Yoani Sánchez visita Miami. Es la escala más difícil de su largo periplo. En todas partes, como los toreros consagrados tras una buena faena, ha salido en hombros de la multitud. En Florida también triunfará, pero le costará un poco más de trabajo.
Me da la impresión de que la inmensa mayoría de los cubanos la quiere y respeta –estoy entre esos admiradores–, pero no faltan los que la adversan por distintas razones, con frecuencia totalmente irracionales.
Yoani ha dado docenas de charlas, concedido cientos de entrevistas, y se ha enfrentado muy exitosamente a las turbas de simpatizantes de la dictadura castrista enviadas por la embajada cubana en cada sitio donde ha sido invitada a hablar. En más de medio siglo de tiranía, nadie ha sido más eficaz en la tarea de desmontar los mitos del régimen y mostrar la miserable forma de vivir de los cubanos.
Paradojas de la vida: de alguna manera, la actitud grosera y vociferante contra Yoani de estos agresivos matones, aunque desagradable mientras se producen los incidentes, ha servido para mantener el interés de los medios de comunicación y para suscitar el respaldo de notables sectores políticos y sociales.
Estos energúmenos, acostumbrados al medio cubano, donde no hay vestigios de libertad, no acaban de entender que tratar de silenciar a Yoani, insultando y calumniando a una periodista independiente, una muchacha frágil que sólo cuenta con su palabra y su valentía, es un comportamiento contraproducente en cualquier país libre en que tenga lugar.

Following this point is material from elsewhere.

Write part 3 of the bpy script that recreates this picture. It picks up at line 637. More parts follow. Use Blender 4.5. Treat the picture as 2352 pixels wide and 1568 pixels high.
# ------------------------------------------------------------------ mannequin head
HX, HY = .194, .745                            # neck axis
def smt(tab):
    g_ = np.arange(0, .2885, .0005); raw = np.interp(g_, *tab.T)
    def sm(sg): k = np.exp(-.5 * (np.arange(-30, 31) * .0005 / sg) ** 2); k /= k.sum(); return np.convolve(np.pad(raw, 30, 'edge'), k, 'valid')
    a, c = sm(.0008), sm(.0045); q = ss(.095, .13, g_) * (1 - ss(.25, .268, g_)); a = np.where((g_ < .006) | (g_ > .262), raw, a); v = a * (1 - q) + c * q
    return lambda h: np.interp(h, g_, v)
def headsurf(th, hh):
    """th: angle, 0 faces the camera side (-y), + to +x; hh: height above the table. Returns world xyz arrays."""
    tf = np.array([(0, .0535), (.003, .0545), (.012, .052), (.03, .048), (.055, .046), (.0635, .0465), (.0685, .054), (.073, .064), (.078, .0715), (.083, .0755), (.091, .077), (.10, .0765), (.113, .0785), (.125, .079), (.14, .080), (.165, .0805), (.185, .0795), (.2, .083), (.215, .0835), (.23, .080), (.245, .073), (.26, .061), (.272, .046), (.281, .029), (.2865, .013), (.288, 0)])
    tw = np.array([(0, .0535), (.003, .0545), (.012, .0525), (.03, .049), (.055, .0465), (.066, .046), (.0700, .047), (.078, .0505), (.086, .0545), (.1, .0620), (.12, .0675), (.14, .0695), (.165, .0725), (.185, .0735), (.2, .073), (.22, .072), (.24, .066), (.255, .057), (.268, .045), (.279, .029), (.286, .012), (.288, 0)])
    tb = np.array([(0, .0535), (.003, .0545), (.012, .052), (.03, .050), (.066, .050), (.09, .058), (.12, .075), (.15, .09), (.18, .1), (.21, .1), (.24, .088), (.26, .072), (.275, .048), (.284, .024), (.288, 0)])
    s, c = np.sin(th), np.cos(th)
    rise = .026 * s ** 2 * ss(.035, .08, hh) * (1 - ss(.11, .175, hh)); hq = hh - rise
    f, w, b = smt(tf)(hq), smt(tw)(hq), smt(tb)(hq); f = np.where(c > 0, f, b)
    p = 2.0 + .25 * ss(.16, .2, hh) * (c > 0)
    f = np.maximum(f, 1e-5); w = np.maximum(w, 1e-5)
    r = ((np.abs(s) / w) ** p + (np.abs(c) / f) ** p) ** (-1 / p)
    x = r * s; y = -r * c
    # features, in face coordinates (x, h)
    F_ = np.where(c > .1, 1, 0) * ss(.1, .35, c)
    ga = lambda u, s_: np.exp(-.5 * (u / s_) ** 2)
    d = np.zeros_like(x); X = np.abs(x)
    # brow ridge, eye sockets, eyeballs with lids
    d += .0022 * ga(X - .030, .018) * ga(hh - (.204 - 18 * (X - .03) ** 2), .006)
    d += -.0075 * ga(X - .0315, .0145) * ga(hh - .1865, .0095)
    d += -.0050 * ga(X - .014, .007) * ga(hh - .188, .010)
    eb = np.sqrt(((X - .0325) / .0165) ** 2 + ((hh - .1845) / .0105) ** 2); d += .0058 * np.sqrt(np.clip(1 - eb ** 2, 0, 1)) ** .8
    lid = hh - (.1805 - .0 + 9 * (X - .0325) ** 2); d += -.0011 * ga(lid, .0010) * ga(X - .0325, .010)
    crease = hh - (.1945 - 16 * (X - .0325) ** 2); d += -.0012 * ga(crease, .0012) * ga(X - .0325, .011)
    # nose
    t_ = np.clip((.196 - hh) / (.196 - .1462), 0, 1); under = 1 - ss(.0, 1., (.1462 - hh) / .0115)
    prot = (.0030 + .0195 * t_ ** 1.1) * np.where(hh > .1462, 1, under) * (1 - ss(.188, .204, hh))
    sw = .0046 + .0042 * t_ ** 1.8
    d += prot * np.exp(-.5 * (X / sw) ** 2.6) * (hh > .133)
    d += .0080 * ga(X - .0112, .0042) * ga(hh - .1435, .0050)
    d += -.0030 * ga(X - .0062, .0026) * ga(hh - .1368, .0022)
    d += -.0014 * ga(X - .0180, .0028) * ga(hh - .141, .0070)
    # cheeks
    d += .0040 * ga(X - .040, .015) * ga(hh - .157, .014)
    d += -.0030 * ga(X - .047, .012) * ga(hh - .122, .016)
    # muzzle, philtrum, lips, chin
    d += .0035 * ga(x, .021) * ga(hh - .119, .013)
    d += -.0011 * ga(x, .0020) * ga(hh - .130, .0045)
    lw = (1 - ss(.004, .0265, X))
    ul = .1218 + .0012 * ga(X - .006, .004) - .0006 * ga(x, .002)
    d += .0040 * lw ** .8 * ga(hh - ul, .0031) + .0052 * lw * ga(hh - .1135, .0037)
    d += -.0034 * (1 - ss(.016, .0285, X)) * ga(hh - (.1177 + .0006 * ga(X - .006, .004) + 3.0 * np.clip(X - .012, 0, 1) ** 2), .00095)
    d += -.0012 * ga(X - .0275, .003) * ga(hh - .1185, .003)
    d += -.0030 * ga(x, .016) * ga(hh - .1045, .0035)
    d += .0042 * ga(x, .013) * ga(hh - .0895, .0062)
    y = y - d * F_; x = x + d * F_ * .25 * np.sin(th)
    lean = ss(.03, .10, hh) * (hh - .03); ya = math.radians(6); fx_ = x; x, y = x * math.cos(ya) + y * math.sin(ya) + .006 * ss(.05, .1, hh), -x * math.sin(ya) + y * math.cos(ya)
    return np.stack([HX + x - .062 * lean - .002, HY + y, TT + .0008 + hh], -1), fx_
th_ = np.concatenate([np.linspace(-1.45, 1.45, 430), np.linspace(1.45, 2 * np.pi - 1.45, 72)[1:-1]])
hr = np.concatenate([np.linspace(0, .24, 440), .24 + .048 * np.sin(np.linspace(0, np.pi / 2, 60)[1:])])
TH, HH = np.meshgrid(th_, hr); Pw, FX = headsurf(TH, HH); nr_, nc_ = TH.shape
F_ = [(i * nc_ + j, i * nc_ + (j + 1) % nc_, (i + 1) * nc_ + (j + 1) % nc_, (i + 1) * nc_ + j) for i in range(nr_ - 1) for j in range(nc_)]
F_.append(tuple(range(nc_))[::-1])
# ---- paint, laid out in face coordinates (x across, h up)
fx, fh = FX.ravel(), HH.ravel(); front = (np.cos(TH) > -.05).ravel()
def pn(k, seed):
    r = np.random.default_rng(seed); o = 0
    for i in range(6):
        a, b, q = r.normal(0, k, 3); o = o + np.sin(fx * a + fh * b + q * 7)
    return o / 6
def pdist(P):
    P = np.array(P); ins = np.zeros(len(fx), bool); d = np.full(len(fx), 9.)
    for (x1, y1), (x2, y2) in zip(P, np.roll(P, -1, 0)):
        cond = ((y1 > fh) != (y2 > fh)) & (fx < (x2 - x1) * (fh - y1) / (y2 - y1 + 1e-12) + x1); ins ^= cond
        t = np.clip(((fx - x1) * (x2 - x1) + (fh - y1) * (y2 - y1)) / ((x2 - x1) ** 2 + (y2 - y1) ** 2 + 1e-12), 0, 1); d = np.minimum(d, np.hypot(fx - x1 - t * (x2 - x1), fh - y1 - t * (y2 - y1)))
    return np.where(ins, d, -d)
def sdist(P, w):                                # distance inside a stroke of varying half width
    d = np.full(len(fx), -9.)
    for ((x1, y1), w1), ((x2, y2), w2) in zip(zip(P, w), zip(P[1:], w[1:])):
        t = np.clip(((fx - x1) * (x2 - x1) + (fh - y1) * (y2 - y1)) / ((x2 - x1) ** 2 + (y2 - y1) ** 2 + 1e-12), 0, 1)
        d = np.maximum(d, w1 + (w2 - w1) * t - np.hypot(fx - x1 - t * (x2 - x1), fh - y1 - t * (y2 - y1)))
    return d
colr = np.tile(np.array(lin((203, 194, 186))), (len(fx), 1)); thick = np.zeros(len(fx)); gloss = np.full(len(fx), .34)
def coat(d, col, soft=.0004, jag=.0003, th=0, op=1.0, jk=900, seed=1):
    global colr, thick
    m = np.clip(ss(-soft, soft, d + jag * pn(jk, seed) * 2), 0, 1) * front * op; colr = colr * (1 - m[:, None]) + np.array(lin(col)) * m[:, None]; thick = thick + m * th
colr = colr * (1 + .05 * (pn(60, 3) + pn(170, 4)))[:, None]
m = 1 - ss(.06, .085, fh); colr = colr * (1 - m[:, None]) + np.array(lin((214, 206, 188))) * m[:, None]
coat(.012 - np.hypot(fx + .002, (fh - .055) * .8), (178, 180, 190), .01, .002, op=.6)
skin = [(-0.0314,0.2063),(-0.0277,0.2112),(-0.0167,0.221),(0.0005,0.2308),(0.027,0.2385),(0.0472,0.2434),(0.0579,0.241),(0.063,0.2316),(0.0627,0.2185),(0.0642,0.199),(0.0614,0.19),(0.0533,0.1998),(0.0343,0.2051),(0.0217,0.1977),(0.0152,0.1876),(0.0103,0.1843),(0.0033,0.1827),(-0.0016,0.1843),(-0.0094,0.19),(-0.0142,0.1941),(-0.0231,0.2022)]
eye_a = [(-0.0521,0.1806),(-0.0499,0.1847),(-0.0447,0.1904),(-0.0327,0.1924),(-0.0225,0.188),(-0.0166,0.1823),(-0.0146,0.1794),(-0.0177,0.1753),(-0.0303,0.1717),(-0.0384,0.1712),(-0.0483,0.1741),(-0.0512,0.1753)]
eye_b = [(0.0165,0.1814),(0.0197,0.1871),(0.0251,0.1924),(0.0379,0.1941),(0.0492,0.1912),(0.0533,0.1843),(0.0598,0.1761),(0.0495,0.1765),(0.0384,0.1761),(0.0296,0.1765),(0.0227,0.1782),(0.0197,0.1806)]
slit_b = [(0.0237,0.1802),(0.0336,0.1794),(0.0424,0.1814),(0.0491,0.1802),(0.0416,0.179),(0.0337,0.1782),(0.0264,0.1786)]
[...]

Las armas de Yoani han sido la sinceridad, una lógica aplastante, la innata capacidad para la comunicación y su propia y atrayente personalidad. Es decir, los mismos rasgos que, paulatinamente, fueron despertando, primero, la curiosidad de los grandes medios e instituciones –Time, El País, The Miami Herald, Foreign Policy, Columbia University—, y luego la admiración de millones de lectores en todo el mundo que encontraban en sus crónicas una equilibrada descripción del empobrecido manicomio cubano.
El régimen de los Castro, convencido (o al menos decidido a convencer a los demás) de que detrás de cada crítica está la mano de Estados Unidos, del capitalismo o de oscuros intereses económicos, se empeñó, sin el menor éxito, en tratar de demostrar que Yoani era una marioneta de la CIA, del Grupo Prisa o de cualquier fabricante artificial de prestigios.
No había nada de eso. Como suele ocurrir, el talento de Yoani, la impredecible suerte y el ataque de la dictadura, la colocaron en el punto de mira de los grandes centros de difusión de información, a lo que contribuyó que el mismísimo presidente Barack Obama, cuando ya la periodista era extremadamente famosa, le respondiera un cuestionario destinado a su blog.
Pudo haberle sucedido a otros notables blogueros dentro de Cuba –Claudia Cadelo, Iván García, Luis Cino, entre los buenos escritores–, pero resultó Yoani la que concentró el interés de la opinión pública internacional, a lo que no fueron ajenos el acoso y los maltratos del régimen.
Es increíble que la dictadura no aprenda la lección: quienes más daño le han hecho a la imagen del gobierno han sido las víctimas de sus abusos. A lo largo de esa infinita tiranía, Huber Matos, Armando Valladares, Eloy Gutiérrez Menoyo, Gustavo Arcos, Ricardo Bofill, María Elena Cruz Varela, Reinaldo Arenas, Laura Pollán, Raúl Rivero, Oswaldo Payá, ahora su hija Rosa María, entre tantos otros cubanos valiosos, han encontrado tribuna y eco para sus denuncias como consecuencia de los atropellos de que fueron objeto.
Si la primera vez que Yoani Sánchez recibió una invitación y una visa para viajar al extranjero, la dictadura le hubiera permitido ejercer su derecho a entrar y salir libremente del país, no habría alcanzado la enorme celebridad y peso que hoy tiene.
¿Por qué no lo hizo? Por una mezcla de arrogancia y estupidez. Por creer que pueden aplastar sin consecuencias a las personas. Afortunadamente, eso no es cierto. La suya es la voz potente de los débiles. “Un principio justo desde el fondo de una cueva puede más que un ejército”, decía Martí. ¡Bienvenida Yoani, a la libertad!